Can Solar Energy Actually Compete in a Free Market? One Energy CEO’s Surprising Answer

DEPCOM Power CEO Johnnie Taul explains why the free market future of solar energy is so bright. 

This week FEE sat down with Johnnie Taul, the CEO of DEPCOM Power, to discuss energy markets and renewable energy. Based in Scottsdale Arizona, DEPCOM Power is one of the fastest growing energy companies in the world. In 2018, it landed in the fifth spot on INC’s list of the fastest growing private companies. 

As president, Taul oversaw a run that saw revenues soar nearly 4,000 percent in a three-year span and pull in revenues of $220 million in just its fourth year in operation. 

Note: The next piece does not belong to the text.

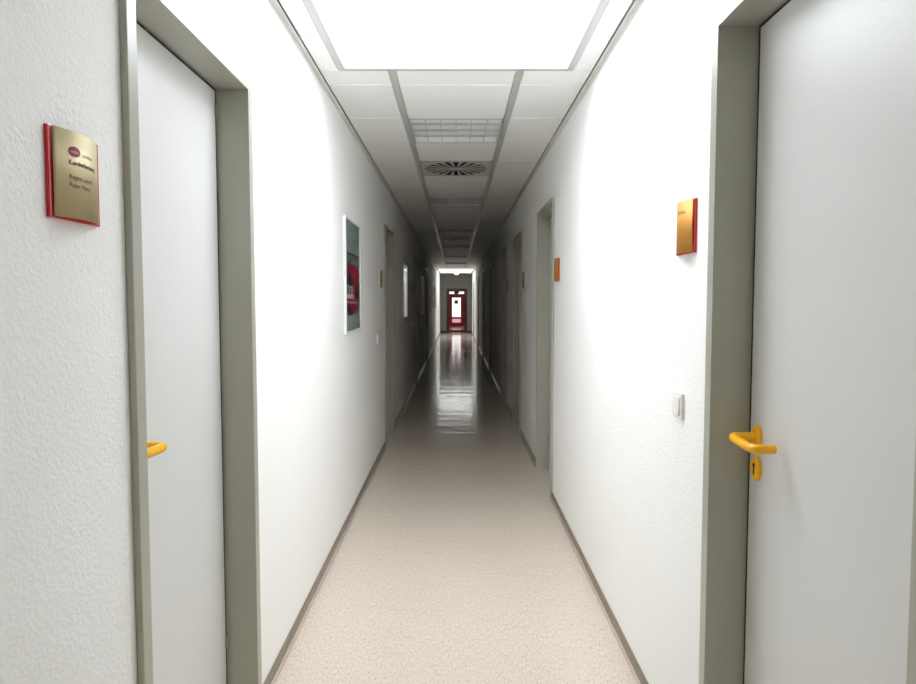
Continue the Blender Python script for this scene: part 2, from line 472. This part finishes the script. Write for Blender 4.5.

In a wide-ranging interview with FEE*, Taul discusses misconceptions about solar power and explains why he believes the future for solar is so bright. 

FEE: You’re a free market guy. And you run a green energy company. How’d that happen?

We’re certainly unique in being a free market, conservative renewable energy company. Thinking back to how we were founded, about a dozen years ago a number of us entered the innovative renewable space from a large scale construction and diverse power background. The goal was to bring that big power mindset to a new and emerging market that had a lot of potential. 

When many libertarians think of solar energy, they think of tax subsidies and government propping it up in one form or another. Are they wrong?

That view is not necessarily inaccurate; it’s outdated. There’s a misperception today that solar is high cost and heavily reliant on subsidies. That’s no longer the case. 

In early 2008, when we entered the solar arena, solar energy was the most expensive form of electricity available. Over 35 cents a kilowatt hour range. Fast forward twelve or thirteen years, it’s now the lowest form cost of electricity levelized in history. 

Point blank question: Can solar really compete with oil and natural gas in a free market? 

It absolutely can today—at utility scale. The sector of solar we are in is the utility market segment: large scale power plants. 

Lazard has a study where they look at a levelized, unsubsidized comparison of the various generation sources. Utility scale solar is the lowest cost of new generation that is available today, roughly 3 cents per kilowatt hour equivalent. Ten, twelve years ago that was over 30 cents, so it’s come a long way.

Now when you look in the commercial segment of solar—especially residential rooftop, which is usually what I get asked about by folks not familiar with the industry—that is still much higher cost. It doesn’t have the scale that utility does. 

Is this why solar is such a fast growing energy source? I saw its average annual growth rate over the last ten years is more than 40 percent. Is this why solar is booming?

Exactly. Costs have been reduced over 90 percent in the last decade. This has been the fuel behind the economic growth, instead of subsidies and mandates.